▶ _EXERCISE INSTRUCTIONS_
Show every line in the records below that contains the word "Take".

▶ _INPUT_
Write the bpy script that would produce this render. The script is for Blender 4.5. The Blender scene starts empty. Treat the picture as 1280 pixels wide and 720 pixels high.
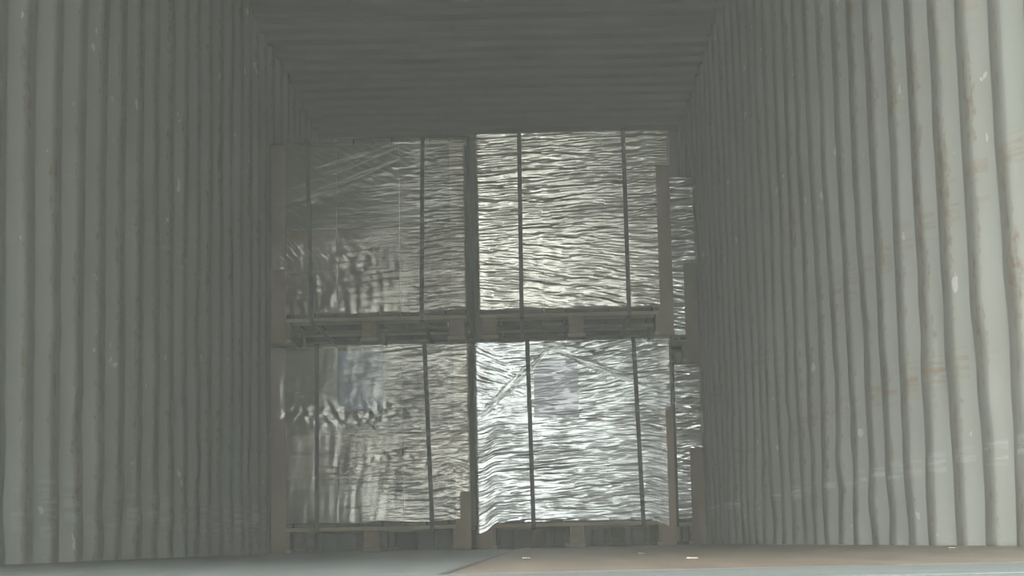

...

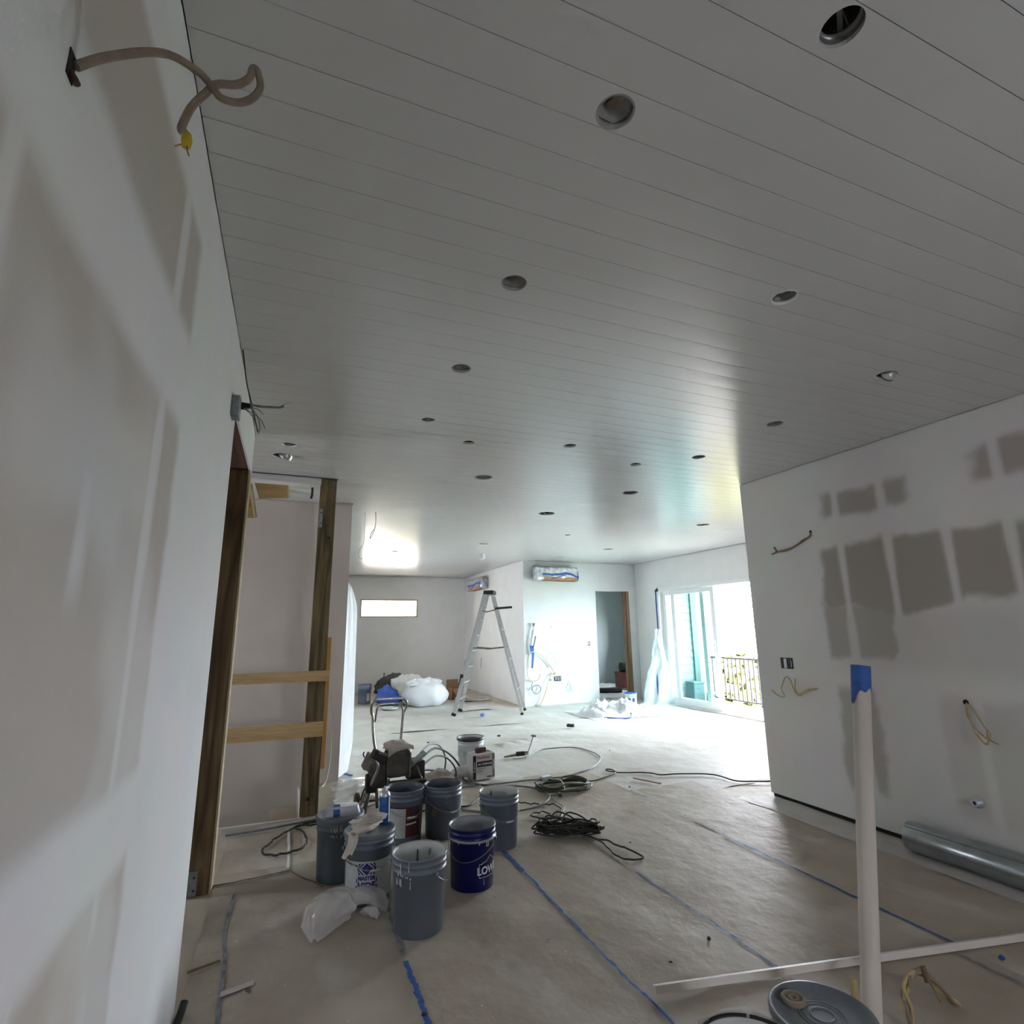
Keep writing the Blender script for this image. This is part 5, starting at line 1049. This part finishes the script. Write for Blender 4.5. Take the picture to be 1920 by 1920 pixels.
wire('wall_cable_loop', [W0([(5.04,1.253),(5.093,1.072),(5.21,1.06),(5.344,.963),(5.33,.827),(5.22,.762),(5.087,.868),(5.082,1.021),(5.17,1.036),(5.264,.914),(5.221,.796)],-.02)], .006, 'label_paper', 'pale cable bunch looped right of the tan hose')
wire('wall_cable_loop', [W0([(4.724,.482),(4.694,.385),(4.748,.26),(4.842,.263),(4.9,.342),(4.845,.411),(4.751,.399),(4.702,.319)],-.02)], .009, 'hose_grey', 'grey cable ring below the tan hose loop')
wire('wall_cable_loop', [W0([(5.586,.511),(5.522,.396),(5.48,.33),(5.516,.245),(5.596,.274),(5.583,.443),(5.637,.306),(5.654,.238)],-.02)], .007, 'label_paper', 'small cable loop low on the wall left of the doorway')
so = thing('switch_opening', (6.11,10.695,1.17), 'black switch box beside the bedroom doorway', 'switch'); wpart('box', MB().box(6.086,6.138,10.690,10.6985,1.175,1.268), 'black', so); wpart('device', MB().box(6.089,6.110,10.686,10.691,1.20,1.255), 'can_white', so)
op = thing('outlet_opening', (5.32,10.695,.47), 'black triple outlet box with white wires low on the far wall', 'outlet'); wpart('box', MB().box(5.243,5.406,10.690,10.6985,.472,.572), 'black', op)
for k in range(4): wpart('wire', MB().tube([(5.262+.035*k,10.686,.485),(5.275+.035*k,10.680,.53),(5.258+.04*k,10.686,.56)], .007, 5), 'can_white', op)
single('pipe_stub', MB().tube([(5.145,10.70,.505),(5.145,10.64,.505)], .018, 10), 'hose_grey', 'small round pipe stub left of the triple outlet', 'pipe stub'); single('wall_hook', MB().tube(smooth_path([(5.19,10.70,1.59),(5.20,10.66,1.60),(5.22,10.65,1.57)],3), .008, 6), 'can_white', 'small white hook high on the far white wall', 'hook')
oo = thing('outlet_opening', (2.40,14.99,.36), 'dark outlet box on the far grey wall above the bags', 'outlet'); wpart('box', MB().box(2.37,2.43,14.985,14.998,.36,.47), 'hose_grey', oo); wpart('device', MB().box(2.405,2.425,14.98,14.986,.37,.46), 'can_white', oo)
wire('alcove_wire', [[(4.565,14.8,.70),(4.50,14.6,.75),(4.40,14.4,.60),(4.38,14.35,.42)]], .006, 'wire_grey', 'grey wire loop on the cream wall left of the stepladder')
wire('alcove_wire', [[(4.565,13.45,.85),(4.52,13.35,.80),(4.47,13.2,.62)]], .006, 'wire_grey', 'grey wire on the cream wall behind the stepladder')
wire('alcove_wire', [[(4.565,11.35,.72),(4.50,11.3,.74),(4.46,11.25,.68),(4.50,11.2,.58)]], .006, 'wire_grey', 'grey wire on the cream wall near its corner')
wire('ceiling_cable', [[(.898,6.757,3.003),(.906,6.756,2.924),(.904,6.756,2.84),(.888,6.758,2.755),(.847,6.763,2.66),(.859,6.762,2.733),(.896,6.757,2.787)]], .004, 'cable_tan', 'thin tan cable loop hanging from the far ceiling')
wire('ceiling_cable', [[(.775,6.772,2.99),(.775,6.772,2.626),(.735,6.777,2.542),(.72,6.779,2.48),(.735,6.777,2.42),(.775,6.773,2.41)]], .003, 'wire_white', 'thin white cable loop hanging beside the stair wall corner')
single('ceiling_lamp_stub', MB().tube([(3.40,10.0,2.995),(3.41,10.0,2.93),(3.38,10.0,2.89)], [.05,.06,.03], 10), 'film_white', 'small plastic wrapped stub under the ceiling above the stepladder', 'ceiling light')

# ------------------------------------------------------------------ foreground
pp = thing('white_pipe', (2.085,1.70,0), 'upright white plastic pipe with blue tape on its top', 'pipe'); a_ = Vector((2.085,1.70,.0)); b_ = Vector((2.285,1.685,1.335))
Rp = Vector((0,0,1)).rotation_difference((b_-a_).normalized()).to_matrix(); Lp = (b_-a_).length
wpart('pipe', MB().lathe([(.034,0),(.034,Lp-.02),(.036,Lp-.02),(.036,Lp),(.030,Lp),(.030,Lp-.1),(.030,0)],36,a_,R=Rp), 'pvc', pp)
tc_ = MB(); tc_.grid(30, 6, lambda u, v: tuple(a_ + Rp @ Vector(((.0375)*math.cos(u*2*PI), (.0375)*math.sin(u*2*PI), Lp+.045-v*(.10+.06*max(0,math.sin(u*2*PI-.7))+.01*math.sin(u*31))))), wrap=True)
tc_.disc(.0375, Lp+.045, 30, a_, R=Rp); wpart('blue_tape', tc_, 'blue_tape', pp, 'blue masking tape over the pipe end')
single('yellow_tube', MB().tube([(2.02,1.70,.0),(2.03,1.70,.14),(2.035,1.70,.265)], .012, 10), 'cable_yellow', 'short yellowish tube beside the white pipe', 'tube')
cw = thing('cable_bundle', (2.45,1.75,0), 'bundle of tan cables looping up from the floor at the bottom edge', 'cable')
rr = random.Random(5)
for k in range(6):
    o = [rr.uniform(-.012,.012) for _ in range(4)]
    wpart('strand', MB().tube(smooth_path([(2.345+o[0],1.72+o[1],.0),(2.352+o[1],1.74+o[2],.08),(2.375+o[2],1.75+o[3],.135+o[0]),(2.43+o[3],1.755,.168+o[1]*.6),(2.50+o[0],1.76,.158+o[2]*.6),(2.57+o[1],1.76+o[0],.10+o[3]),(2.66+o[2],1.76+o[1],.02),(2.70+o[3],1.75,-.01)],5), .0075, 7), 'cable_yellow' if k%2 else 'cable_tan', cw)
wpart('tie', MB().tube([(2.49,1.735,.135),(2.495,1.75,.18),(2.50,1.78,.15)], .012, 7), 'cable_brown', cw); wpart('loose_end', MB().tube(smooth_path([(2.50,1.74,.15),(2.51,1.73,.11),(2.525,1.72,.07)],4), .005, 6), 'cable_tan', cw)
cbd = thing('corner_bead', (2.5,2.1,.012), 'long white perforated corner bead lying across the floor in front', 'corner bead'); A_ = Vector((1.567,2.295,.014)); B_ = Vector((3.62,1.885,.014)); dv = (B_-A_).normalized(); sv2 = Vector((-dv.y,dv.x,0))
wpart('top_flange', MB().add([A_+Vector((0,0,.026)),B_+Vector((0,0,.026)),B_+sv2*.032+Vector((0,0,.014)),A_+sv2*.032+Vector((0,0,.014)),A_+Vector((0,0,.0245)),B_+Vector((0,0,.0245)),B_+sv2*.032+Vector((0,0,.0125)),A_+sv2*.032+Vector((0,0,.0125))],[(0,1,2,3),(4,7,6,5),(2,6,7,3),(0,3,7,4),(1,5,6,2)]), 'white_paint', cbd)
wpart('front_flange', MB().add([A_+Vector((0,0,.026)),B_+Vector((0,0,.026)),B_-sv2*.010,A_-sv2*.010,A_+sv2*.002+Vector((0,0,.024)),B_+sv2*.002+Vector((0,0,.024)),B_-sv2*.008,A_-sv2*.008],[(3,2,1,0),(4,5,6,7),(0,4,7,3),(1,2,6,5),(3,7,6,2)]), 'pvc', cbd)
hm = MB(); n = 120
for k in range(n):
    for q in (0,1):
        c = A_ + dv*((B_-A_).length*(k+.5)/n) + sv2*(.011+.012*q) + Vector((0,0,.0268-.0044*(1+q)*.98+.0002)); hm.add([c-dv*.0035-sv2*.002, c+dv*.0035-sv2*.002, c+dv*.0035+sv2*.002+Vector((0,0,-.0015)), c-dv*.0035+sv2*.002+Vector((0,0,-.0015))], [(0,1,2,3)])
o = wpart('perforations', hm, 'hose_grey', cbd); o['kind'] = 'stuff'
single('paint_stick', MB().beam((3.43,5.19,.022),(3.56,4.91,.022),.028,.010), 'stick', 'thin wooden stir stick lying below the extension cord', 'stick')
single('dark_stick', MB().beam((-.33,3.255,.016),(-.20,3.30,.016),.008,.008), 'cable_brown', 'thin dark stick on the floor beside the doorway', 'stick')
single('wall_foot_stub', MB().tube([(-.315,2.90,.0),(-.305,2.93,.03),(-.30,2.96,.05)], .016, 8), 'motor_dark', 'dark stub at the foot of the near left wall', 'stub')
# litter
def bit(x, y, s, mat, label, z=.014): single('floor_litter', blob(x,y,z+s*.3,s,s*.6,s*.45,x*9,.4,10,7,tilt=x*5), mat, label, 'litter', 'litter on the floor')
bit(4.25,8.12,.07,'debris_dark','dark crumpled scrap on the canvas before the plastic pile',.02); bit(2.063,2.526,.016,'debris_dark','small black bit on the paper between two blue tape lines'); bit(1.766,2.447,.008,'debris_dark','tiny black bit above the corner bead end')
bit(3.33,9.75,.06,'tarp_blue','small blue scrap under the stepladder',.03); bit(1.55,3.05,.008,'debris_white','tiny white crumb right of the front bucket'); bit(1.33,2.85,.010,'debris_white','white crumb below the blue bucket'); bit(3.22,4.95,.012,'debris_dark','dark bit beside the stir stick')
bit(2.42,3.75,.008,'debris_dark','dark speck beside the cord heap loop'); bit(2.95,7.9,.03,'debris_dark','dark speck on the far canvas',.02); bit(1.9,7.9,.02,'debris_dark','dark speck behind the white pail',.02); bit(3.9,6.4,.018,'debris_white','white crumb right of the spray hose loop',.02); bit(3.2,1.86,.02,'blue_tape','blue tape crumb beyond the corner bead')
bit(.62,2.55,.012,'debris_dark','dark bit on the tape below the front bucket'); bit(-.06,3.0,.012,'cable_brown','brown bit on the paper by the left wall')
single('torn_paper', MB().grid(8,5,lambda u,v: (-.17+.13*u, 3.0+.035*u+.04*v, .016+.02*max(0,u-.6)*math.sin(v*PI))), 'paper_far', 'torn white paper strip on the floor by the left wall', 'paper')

--

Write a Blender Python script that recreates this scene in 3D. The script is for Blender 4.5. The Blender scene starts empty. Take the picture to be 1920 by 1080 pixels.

▶ _THE SOLUTION_
Keep writing the Blender script for this image. This is part 5, starting at line 1049. This part finishes the script. Write for Blender 4.5. Take the picture to be 1920 by 1920 pixels.
Write a Blender Python script that recreates this scene in 3D. The script is for Blender 4.5. The Blender scene starts empty. Take the picture to be 1920 by 1080 pixels.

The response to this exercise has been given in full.